62 years later, couple re-establishes ties to wedding site

seattle (ap) | Since the Sept. 11 terror attacks, the white-haired Jewish couple has been helping out at the Islamic School of Seattle — first protecting against wrongheaded retaliation, then helping improve the playground.

Turns out Alice and Arthur Siegal have long had a special attachment to the building. They married there 62 years ago last month, when it was the Seattle Talmud Torah, a Jewish day school.

Arthur Siegal, 85, mentioned that connection in May, when he organized a group from the couple’s synagogue, Temple De Hirsch Sinai, to distribute 100 cubic yards of wood chips at the school playground.

“We just got all excited about it,” said Ann El-Moslimany, a director at the school.

So she and co-administrator Aishah Kalinoski invited the Siegals to celebrate their anniversary at the school, with cake and refreshments.

“Muslims and Jews have always gotten along until recently with the state of Israel,” El-Moslimany said. “But as far as the religion and what we believe in, we’re both people of faith, and we both believe in one God.”

The Siegals, whose interest in Islam began after the attacks, found it very fitting. They liked the idea of celebrating their union in the spot where they had recited vows before a rabbi under a chuppah on June 14, 1942.

“I’m just really very touched,” said Alice Siegal, 80. “I think anything we can do to get to know each other better is wonderful.”

The celebration, complete with cake and balloons, was “very, very nice,” she said. “It was just very pleasant. We toured the building and learned more about the school.”

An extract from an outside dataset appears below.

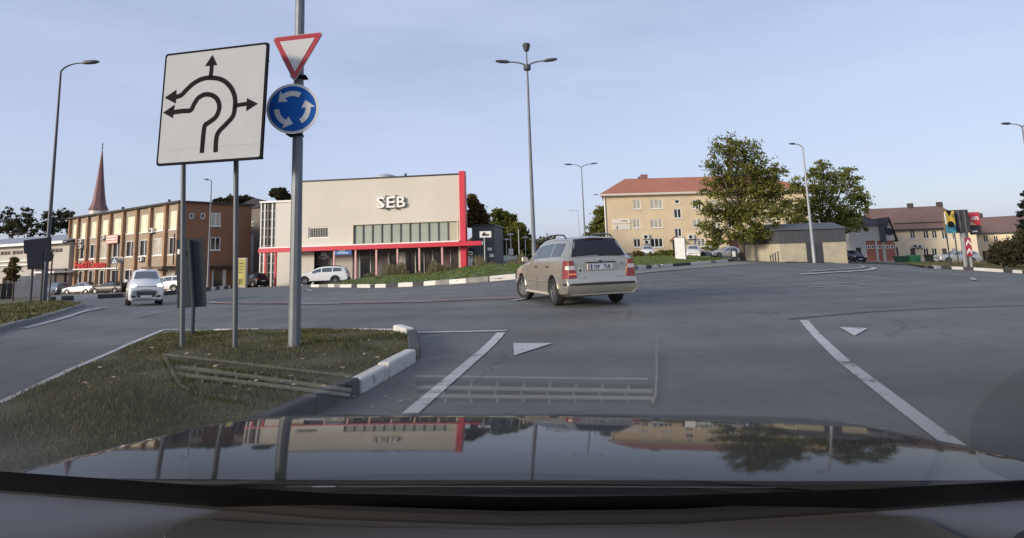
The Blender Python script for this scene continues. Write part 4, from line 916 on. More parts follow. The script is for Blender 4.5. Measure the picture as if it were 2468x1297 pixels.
def lamp(label, base, H, arms, r0=.09, r1=.045, m_=None, top=False, hd=.75, name='street_lamp', group=None):
    """arms: list of (dx, dy, rise); a curved arm from the pole top out to a lantern"""
    m_ = m_ or GALV; rt = empty(name, base, label, 'street lamp', group); b = Vector(base)
    bm = B(); tube(bm, [b - Vector((0, 0, .2)), b + Vector((0, 0, 1.3)), b + Vector((0, 0, 1.32)), b + Vector((0, 0, H))], [r0 * 1.15, r0 * 1.12, r0, r1], 10); obj('pole', bm, m_, rt, smooth=True)
    for dx, dy, rise in arms:
        d = Vector((dx, dy, 0)); t = b + Vector((0, 0, H)); pts = []
        for k in range(8):
            s = k / 7; pts.append(t + d * (s ** 1.5 * .9 + .1 * s) + Vector((0, 0, rise * math.sin(s * math.pi / 2) - .02)))
        bm = B(); tube(bm, pts, [r1 * .95 - .012 * k / 7 for k in range(8)], 8); obj('arm', bm, m_, rt, smooth=True)
        bm = B(); head(bm, pts[-1], d, hd, hd * .2); obj('lantern', bm, POLE_D, rt)
    if top:
        bm = B(); t = b + Vector((0, 0, H)); tube(bm, [t, t + Vector((0, 0, .95))], .04, 8); lathe(bm, [(.02, .9), (.15, .98), (.24, 1.3), (.22, 1.42), (0, 1.46)], t, (0, 0, 1), 12); obj('top_lantern', bm, POLE_D, rt)
        bm = B(); lathe(bm, [(.10, -.28), (.22, -.22), (.22, .04), (.10, .1)], t, (0, 0, 1), 12); obj('collar', bm, POLE_D, rt)
    return rt
b = gp(105, 731); H = height_at(b, 172); lamp('tall dark single-arm street lamp on the left, its lantern pointing right', b, H, [(.95, .1, .45)], .10, .045, POLE_D, hd=.8)
b = gY(1289, 35); H = height_at(b, 160); lamp('tallest lamp mast with two arms and a third lantern on top', b, H, [(-1.05, 0, .32), (1.0, 0, .32)], .13, .06, GALV, top=True, hd=.85)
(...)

The Jewish school was built in 1935. When local Jewish families moved away, the building became a welfare office and served other purposes until 1981, until it was bought by the Islamic group.

The Star of David is still on the wall, El-Moslimany said, noting that she has thought of moving a wooden sign bearing the school’s motto — “O Lord, increase my knowledge” — so that the star is visible.

“We think of the Jews as our cousins in faith,” said El-Moslimany, who belongs to Children of Abraham, an interfaith group of Muslims, Jews and Christians. “Certainly we’re all children of the same God.”

Alice Siegal said she grew up in Seattle in an Orthodox family, which considered Islam “another religion in an exotic land” if it considered Islam at all. Arthur grew up in a small town in New Mexico, one of a handful of Jews among Catholics.

After 9/11, the couple began volunteering as guardians at the school. They’ve since attended interfaith forums and a fund-raiser for earthquake victims in Iran.

“We all live in one world. There’s no reason why we can’t get to know each other better and live in peace,” Alice said.

The Siegals met at a beach party in West Seattle. Alice was 17, with light brown curls, and Arthur, 22, had just moved to the Northwest after landing a job with Boeing.

“She showed up with a boyfriend,” he recalled.

“No, no, he wasn’t a boyfriend. I had met him that afternoon at Madrona Beach,” she said.

The courtship began when he threw firecrackers at her.

“I had to get her attention,” he explained.

They married 11 months later and now have two children, three grandchildren and two great-grandchildren.